### Problem description:
Retype the material that follows, keeping every word as it is.

_ _ _ _ _

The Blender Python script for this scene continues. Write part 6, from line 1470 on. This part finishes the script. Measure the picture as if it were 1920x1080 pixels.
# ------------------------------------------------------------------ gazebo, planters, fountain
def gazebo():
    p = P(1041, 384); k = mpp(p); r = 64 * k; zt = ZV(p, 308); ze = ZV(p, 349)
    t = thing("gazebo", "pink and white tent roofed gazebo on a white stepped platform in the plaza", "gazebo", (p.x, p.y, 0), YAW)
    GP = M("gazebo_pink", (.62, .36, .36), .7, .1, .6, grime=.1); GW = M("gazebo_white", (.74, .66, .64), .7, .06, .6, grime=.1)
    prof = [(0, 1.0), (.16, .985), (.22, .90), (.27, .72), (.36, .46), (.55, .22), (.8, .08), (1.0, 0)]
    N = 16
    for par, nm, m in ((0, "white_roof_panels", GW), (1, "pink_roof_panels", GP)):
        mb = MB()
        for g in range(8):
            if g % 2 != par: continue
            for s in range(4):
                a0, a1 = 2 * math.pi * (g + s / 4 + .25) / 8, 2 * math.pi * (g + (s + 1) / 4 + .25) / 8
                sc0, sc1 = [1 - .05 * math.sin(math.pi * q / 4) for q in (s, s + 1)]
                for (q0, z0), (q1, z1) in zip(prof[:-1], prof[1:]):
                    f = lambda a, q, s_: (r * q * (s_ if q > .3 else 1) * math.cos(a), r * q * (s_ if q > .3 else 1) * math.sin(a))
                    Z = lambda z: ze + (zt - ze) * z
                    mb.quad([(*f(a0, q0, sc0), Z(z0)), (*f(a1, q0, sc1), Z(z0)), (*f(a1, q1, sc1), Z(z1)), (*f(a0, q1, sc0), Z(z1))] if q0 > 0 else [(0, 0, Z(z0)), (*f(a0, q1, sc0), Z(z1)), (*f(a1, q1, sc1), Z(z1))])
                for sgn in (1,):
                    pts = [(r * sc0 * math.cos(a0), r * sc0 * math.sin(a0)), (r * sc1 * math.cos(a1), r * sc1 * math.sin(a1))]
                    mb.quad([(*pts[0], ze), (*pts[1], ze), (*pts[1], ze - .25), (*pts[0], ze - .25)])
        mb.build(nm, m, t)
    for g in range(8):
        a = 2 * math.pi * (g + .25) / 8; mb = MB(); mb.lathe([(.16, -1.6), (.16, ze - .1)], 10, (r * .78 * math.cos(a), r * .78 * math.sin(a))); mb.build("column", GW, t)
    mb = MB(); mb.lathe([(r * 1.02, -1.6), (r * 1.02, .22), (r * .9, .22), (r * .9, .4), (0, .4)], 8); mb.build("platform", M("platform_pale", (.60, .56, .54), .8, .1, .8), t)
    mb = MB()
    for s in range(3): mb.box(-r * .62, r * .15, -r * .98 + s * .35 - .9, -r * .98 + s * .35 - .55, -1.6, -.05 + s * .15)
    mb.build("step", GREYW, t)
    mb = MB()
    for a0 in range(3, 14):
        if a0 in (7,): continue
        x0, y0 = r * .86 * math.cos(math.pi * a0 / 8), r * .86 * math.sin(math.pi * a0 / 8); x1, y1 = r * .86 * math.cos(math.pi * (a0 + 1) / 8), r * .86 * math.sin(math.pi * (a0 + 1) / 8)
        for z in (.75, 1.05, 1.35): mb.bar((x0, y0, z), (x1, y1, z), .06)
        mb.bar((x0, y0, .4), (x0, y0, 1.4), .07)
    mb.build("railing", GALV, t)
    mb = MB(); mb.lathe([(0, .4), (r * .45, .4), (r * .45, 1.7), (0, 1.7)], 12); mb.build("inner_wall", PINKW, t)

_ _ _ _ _

### Response:
The Blender Python script for this scene continues. Write part 6, from line 1470 on. This part finishes the script. Measure the picture as if it were 1920x1080 pixels.
# ------------------------------------------------------------------ gazebo, planters, fountain
def gazebo():
    p = P(1041, 384); k = mpp(p); r = 64 * k; zt = ZV(p, 308); ze = ZV(p, 349)
    t = thing("gazebo", "pink and white tent roofed gazebo on a white stepped platform in the plaza", "gazebo", (p.x, p.y, 0), YAW)
    GP = M("gazebo_pink", (.62, .36, .36), .7, .1, .6, grime=.1); GW = M("gazebo_white", (.74, .66, .64), .7, .06, .6, grime=.1)
    prof = [(0, 1.0), (.16, .985), (.22, .90), (.27, .72), (.36, .46), (.55, .22), (.8, .08), (1.0, 0)]
    N = 16
    for par, nm, m in ((0, "white_roof_panels", GW), (1, "pink_roof_panels", GP)):
        mb = MB()
        for g in range(8):
            if g % 2 != par: continue
            for s in range(4):
                a0, a1 = 2 * math.pi * (g + s / 4 + .25) / 8, 2 * math.pi * (g + (s + 1) / 4 + .25) / 8
                sc0, sc1 = [1 - .05 * math.sin(math.pi * q / 4) for q in (s, s + 1)]
                for (q0, z0), (q1, z1) in zip(prof[:-1], prof[1:]):
                    f = lambda a, q, s_: (r * q * (s_ if q > .3 else 1) * math.cos(a), r * q * (s_ if q > .3 else 1) * math.sin(a))
                    Z = lambda z: ze + (zt - ze) * z
                    mb.quad([(*f(a0, q0, sc0), Z(z0)), (*f(a1, q0, sc1), Z(z0)), (*f(a1, q1, sc1), Z(z1)), (*f(a0, q1, sc0), Z(z1))] if q0 > 0 else [(0, 0, Z(z0)), (*f(a0, q1, sc0), Z(z1)), (*f(a1, q1, sc1), Z(z1))])
                for sgn in (1,):
                    pts = [(r * sc0 * math.cos(a0), r * sc0 * math.sin(a0)), (r * sc1 * math.cos(a1), r * sc1 * math.sin(a1))]
                    mb.quad([(*pts[0], ze), (*pts[1], ze), (*pts[1], ze - .25), (*pts[0], ze - .25)])
        mb.build(nm, m, t)
    for g in range(8):
        a = 2 * math.pi * (g + .25) / 8; mb = MB(); mb.lathe([(.16, -1.6), (.16, ze - .1)], 10, (r * .78 * math.cos(a), r * .78 * math.sin(a))); mb.build("column", GW, t)
    mb = MB(); mb.lathe([(r * 1.02, -1.6), (r * 1.02, .22), (r * .9, .22), (r * .9, .4), (0, .4)], 8); mb.build("platform", M("platform_pale", (.60, .56, .54), .8, .1, .8), t)
    mb = MB()
    for s in range(3): mb.box(-r * .62, r * .15, -r * .98 + s * .35 - .9, -r * .98 + s * .35 - .55, -1.6, -.05 + s * .15)
    mb.build("step", GREYW, t)
    mb = MB()
    for a0 in range(3, 14):
        if a0 in (7,): continue
        x0, y0 = r * .86 * math.cos(math.pi * a0 / 8), r * .86 * math.sin(math.pi * a0 / 8); x1, y1 = r * .86 * math.cos(math.pi * (a0 + 1) / 8), r * .86 * math.sin(math.pi * (a0 + 1) / 8)
        for z in (.75, 1.05, 1.35): mb.bar((x0, y0, z), (x1, y1, z), .06)
        mb.bar((x0, y0, .4), (x0, y0, 1.4), .07)
    mb.build("railing", GALV, t)
    mb = MB(); mb.lathe([(0, .4), (r * .45, .4), (r * .45, 1.7), (0, 1.7)], 12); mb.build("inner_wall", PINKW, t)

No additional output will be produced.